Good question. You'd need some accurate-enough data source telling you about failed writes. Which eventually comes back around to needing a consistent database and indications of client disconnects.
With a huge amount of data (as I've heard analytics is), could you take a sampling approach where you log every n transaction and only check those against the DB?
Sure. Data that people don't care about enough to be worried about losing--for example, time series data from an unimportant remote sensor. Should this data be recorded at all? Maybe not, but if should then a best-effort recording may be fine. It may even be all that's possible.
I wouldn’t go as far as to say an “unimportant” remote sensor... but I think you’re correct in spirit.
I could think of an instance where you’d like to log data, but the occasional datapoint being missing wouldn’t be terrible. Maybe something like a temperature monitor — you’d like to have a record of the temperature by the minute, but if a few records dropped out, you’d be able to guess the missing values from context. Something like the data monitoring equivalent of UDP vs TCP.
Even more elementary that sibling comments, this also happens in gaming all the time. You are recording live results, say in Fifa, but if you unplug your device, your results are gone, since they were memory only.

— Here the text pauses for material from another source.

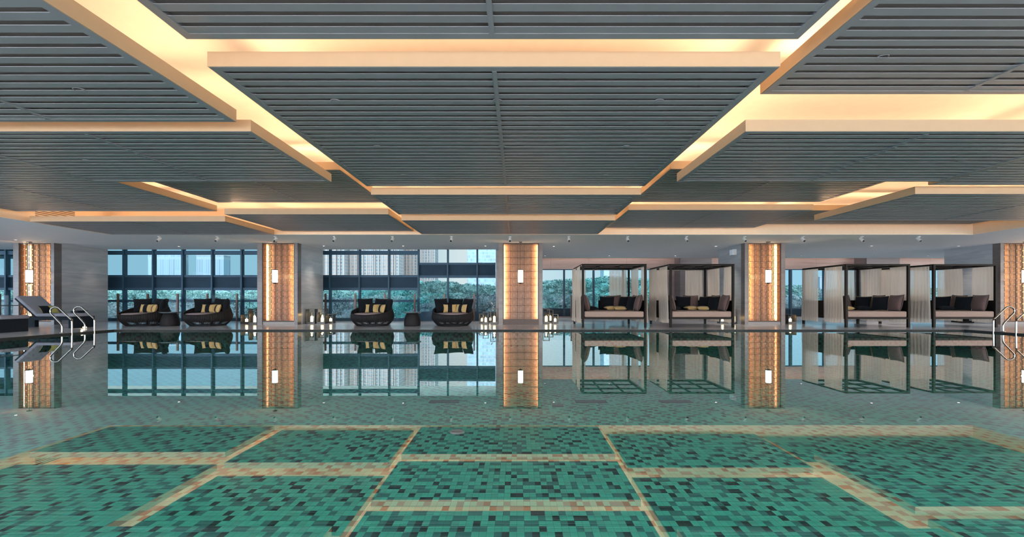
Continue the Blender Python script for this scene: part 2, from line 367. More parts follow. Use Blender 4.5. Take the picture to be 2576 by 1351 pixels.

The game simply cannot afford to write to disk, the write is "non guaranteed" in the true sense of the word, but it is fast.
You then "checkpoint" when the game is over.
You might dissent that is not a "non-guaranted" write, because in fact the write did occur, but I simply want to allude to the concept of a "non-secured" write, in that it vanished without an fsync.
People rightfully joked about MySQL when they had the non-ACID engine.
Same for MongoDB. A database that loses data when properly used is a joke.
Yes, there are use cases out there for fast non-guaranteed writes. No, 99% of companies don’t have them.